> [Given exercise]: Give the data again, word for word.

> [Material provided]:
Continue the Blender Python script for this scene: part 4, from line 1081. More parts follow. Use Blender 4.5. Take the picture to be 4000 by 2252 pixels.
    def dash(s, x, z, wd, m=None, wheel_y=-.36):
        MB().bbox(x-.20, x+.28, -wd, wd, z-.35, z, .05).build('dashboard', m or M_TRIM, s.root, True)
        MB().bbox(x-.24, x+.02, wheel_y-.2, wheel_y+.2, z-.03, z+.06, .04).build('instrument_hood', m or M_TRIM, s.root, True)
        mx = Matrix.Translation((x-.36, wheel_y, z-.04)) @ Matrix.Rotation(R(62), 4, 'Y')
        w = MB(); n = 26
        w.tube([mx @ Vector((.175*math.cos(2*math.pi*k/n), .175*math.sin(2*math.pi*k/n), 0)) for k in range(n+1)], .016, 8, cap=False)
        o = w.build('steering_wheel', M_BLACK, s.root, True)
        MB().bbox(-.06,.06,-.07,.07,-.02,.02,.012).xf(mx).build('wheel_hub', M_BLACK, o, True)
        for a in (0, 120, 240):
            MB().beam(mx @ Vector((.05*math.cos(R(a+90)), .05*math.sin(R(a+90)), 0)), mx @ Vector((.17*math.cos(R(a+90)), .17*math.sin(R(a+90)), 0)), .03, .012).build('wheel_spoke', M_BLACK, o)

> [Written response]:
Continue the Blender Python script for this scene: part 4, from line 1081. More parts follow. Use Blender 4.5. Take the picture to be 4000 by 2252 pixels.
    def dash(s, x, z, wd, m=None, wheel_y=-.36):
        MB().bbox(x-.20, x+.28, -wd, wd, z-.35, z, .05).build('dashboard', m or M_TRIM, s.root, True)
        MB().bbox(x-.24, x+.02, wheel_y-.2, wheel_y+.2, z-.03, z+.06, .04).build('instrument_hood', m or M_TRIM, s.root, True)
        mx = Matrix.Translation((x-.36, wheel_y, z-.04)) @ Matrix.Rotation(R(62), 4, 'Y')
        w = MB(); n = 26
        w.tube([mx @ Vector((.175*math.cos(2*math.pi*k/n), .175*math.sin(2*math.pi*k/n), 0)) for k in range(n+1)], .016, 8, cap=False)
        o = w.build('steering_wheel', M_BLACK, s.root, True)
        MB().bbox(-.06,.06,-.07,.07,-.02,.02,.012).xf(mx).build('wheel_hub', M_BLACK, o, True)
        for a in (0, 120, 240):
            MB().beam(mx @ Vector((.05*math.cos(R(a+90)), .05*math.sin(R(a+90)), 0)), mx @ Vector((.17*math.cos(R(a+90)), .17*math.sin(R(a+90)), 0)), .03, .012).build('wheel_spoke', M_BLACK, o)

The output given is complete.